We were scheduled for a seventy-eight kilometre drive to a Dasanech village. However, I was having so much trouble with vomiting and diarrhea and the resulting weakness, that it was clear that I should go nowhere at all. Legese and Hassen offered to take Lindsay and leave me behind at camp, but Lindsay indicated that she would be pleased to go for a walk from camp instead, despite her own ongoing gastrointestinal difficulties. For me it was a day for sleeping and getting down what water and food I could. After a two hour walk in the blazing sun along the riverbed with Legese, Lindsay came back lightheaded from the heat and dehydration. I lay on my air mattress in the shade, listening to bird calls and watching antlions build their cone-shaped ant traps in the sand. I watched children from Turmi sweeping the campground of fallen leaves, periodically throwing sticks into the trees to knock down figs.
Legese and Haseen had purchased goat meat from someone in Turmi, and prepared it by cutting the meat into thin strips, wrapping it around a stick, and propping it over a campfire. I don’t think that this was any special Ethiopian traditional goat-preparation ceremony, but just the boys playing at camp cooking. If they had marshmallows, I am sure they would have been over the fire too.
The thing that sat best in my gut was very dilute powdered orange drink, although I fear that after the trip I would never again be able to face the damned stuff. Lindsay got the impression that in Ethiopia the traditional treatment for illness is food.

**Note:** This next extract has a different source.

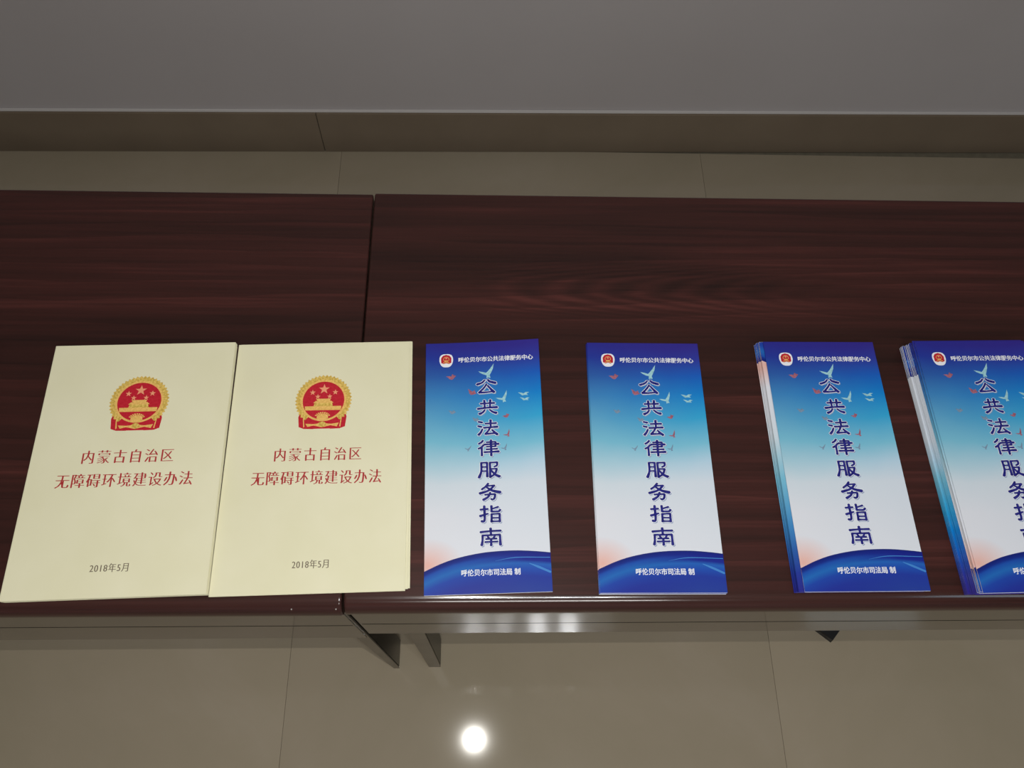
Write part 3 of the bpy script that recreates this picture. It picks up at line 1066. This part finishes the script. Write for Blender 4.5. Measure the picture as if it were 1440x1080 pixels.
def make_leaflet():
    t = empty('leaflet', (0, 0, 0))
    extrude_profile('folded_sheet', grid_profile(), PL, 16, m_sky, t)
    z = PT + 0.00008
    wv = wave_mesh(t)
    crest = [(x, y - 0.0003) for x, y in WAVE[::1]]
    strip_poly('crest_line', crest, (0.9, 1.6, 1.2), z + 0.00005, i_navy, wv)
    strip_poly('swoosh', [(0.0445, -0.1185), (0.0540, -0.1225), (0.0670, -0.1285)], (0.6, 2.4, 2.2), z + 0.00005, i_swoosh, wv)
    strip_poly('swoosh', [(0.0080, -0.1150), (0.0300, -0.1118), (0.0670, -0.1128)], (0.2, 0.9, 0.7), z + 0.00004, i_swoosh, wv)
    # small badge: white shield with a red emblem
    p = Poly()
    ex, ey = -0.0434, 0.1258
    sh = []
    for i in range(32):
        a = 2 * math.pi * i / 32
        c, s = math.cos(a), math.sin(a)
        r_ = 1.0 / (abs(c) ** 3.0 + abs(s) ** 3.0) ** (1 / 3.0)
        sh.append((ex + 0.0082 * r_ * c * (1.0 if s > 0 else 1 + 0.22 * s), ey + 0.0088 * r_ * s, z + 0.00002))
    p.add(sh, 0)
    p.add([(ex + x, ey + y, z + 0.00006) for x, y in ((-0.0060, -0.0030), (-0.0030, -0.0044), (0, -0.0034), (0.0030, -0.0044), (0.0060, -0.0030),
                                                        (0.0062, 0.0032), (0.0040, 0.0066), (0, 0.0078), (-0.0040, 0.0066), (-0.0062, 0.0032))], 1)
    p.ring(ex, ey + 0.0016, 0.0030, 0.0036, z + 0.00009, 2, 24, 0.95, math.radians(-30), math.radians(210))
    p.add(star_pts(ex, ey + 0.0030, 0.0018, z + 0.0001)[::-1], 3)
    p.add([(ex + x, ey + y, z + 0.0001) for x, y in ((-0.0026, -0.0012), (0.0026, -0.0012), (0.0020, 0.0002), (-0.0020, 0.0002))], 2)
    p.add([(ex + x, ey + y, z + 0.0001) for x, y in ((-0.0040, -0.0026), (0, -0.0018), (0.0040, -0.0026), (0.0036, -0.0034), (0, -0.0026), (-0.0036, -0.0034))][::-1], 2)
    mesh_from('badge', p.V, p.F, None, t, mats=[i_white, i_emred, i_gold2, i_star], idx=p.I)
    text_obj('heading_text', '呼伦贝尔市公共法律服务中心', 0.0156, 0.1262, z, 0.0890, 0.0068, i_white, t, 0.030, 0.014, 0.98)
    text_obj('footer_text', '呼伦贝尔市司法局 制', 0.0031, -0.1267, z + 0.00004, 0.0630, 0.0072, i_white, t, 0.026, 0.014, 1.0)
    ti = title_mesh('title_text', z + 0.00012, 1.7, 0, 0, i_title, t)
    title_mesh('title_outline', z + 0.00007, 4.4, 0, 0, i_white, ti)
    title_mesh('title_halo', z + 0.00004, 2.6, 0.0009, -0.0011, i_shade, ti)
    for bd in BIRDS:
        bird(*bd, z + 0.00001, t)
    return t


leaf = make_leaflet()
kids_of(leaf)
FULL = ('wave_print',)


def place_leaf(loc, rz, label, group, first=False, under=False, mirror=False):
    o = leaf if first else copy_tree(leaf)
    o.location = loc
    o.rotation_euler = (0, 0, rz)
    if mirror:
        o.scale = (-1, 1, 1)
    tag(o, label, 'leaflet', group)
    if under:
        for ch in [c for c in COL.objects if c.parent == o]:
            if ch.name.split('.')[0] not in ('folded_sheet', 'wave_print'):
                for g in [c for c in COL.objects if c.parent == ch]:
                    bpy.data.objects.remove(g)
                bpy.data.objects.remove(ch)
    return o


LS = PT + 0.00025
Z0 = T + 0.0002
PI = math.pi


def pile(name_top, group, low_label, cx, cy, th, n, offs, first=False):
    """offs(i) -> dx, dy, dth, flipped for the i-th leaflet from the bottom"""
    for i in range(n):
        top = i == n - 1
        if top:
            place_leaf((cx, cy, Z0 + i * LS), th, name_top, None, first=first)
        else:
            dx, dy, dt, fl_ = offs(i)
            place_leaf((cx + dx, cy + dy, Z0 + i * LS), th + dt + (PI if fl_ else 0), low_label % ORD[n - 1 - i], group, under=True, mirror=fl_ == 2)


rnd = random.Random(3)
J = [(rnd.uniform(-0.0006, 0.0006), rnd.uniform(-0.0008, 0.0008), rnd.uniform(-0.002, 0.002)) for _ in range(40)]
pile('blue and white leaflet lying alone, next to the cream booklets, tilted slightly left', None, '%s', 0.0018, 0.3011, 0.0278, 1, None, first=True)
single = leaf
pile('blue and white leaflet topping the thin pile, second from left', 'leaflets under the top of the thin second pile',
     'blue leaflet %s from the top of the thin pile, almost hidden', 0.1918, 0.3005, -0.0029, 3, lambda i: (-0.0008 + J[i][0] * 0.6, -0.0008, J[i][2] * 0.5, 0))
NC = 8


def off_c(i):
    if i == NC - 3 or i == NC - 2:
        return (-0.0052 - J[i][0] * 0.3, 0.0002, -0.004, 2)
    return (-0.0072 + 0.0006 * i + J[i][0], 0.0012 + J[i][1] * 0.5, 0.001 + J[i][2], 2)


pile('blue and white leaflet topping the third pile, white strip at its left', 'leaflets under the top of the third pile',
     'blue leaflet %s from the top of the third pile from the left', 0.4065, 0.2997, 0.0035, NC, off_c)
ND = 15


def off_d(i):
    if i in (3, 4):
        return (-0.0074, 0.0018, -0.002, 1)
    if i < 3:
        return (-0.0070 + J[i][0], 0.0022 + J[i][1] * 0.5, 0.0 + J[i][2], 1)
    return (-0.0050 + 0.0004 * (i - 4) + J[i][0], 0.0010 + J[i][1], 0.001 + J[i][2], 1 if i < 10 else 0)


pile('blue and white leaflet topping the thickest pile, cut by the right frame edge', 'leaflets under the top of the thickest pile',
     'blue leaflet %s from the top of the thickest pile, left edge showing', 0.5895, 0.2965, 0.0165, ND, off_d)

# the lone leaflet lifts a little at its far right corner: give it its own bent meshes
bent = {}
stack = [c for c in COL.objects if c.parent == single]
stack += [g for c in stack for g in COL.objects if g.parent == c]
for o in stack:
    o.data = o.data.copy()
    for v_ in o.data.vertices:
        u = max(0.0, min(1.0, (v_.co.x + PW / 2) / PW))
        w = max(0.0, min(1.0, (v_.co.y + PL / 2) / PL))
        v_.co.z += 0.0085 * (u ** 1.6) * (w ** 2.2)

She went to bed before dinner was served. Hassen made me go to our tent and double-check that Lindsay didn’t want any goat. I got the expected response.
I stayed up with Legese and Hasen, and we told stories and swapped jokes. I told them a joke about how to tell the difference between an American and a Canadian by the way that they make campfires. A Canadian, I explained, makes a small campfire, and stays warm by sitting close to it. An American makes a big campfire, and stays warm by running around looking for more wood. I’m not sure that they understood my joke, but laughed heartily anyway.
In return, they told me an Ethiopia joke. A man in the south is speaking by telephone to his friend in the north. He asked “Have the rains come to the north?” “No we are still having a drought,” was the response. The southerner continued – “Are you worried about your crops failing?” “That depends; is it raining in Canada?” Legese and Hasen had given me the gift of a joke about starvation and foreign aid.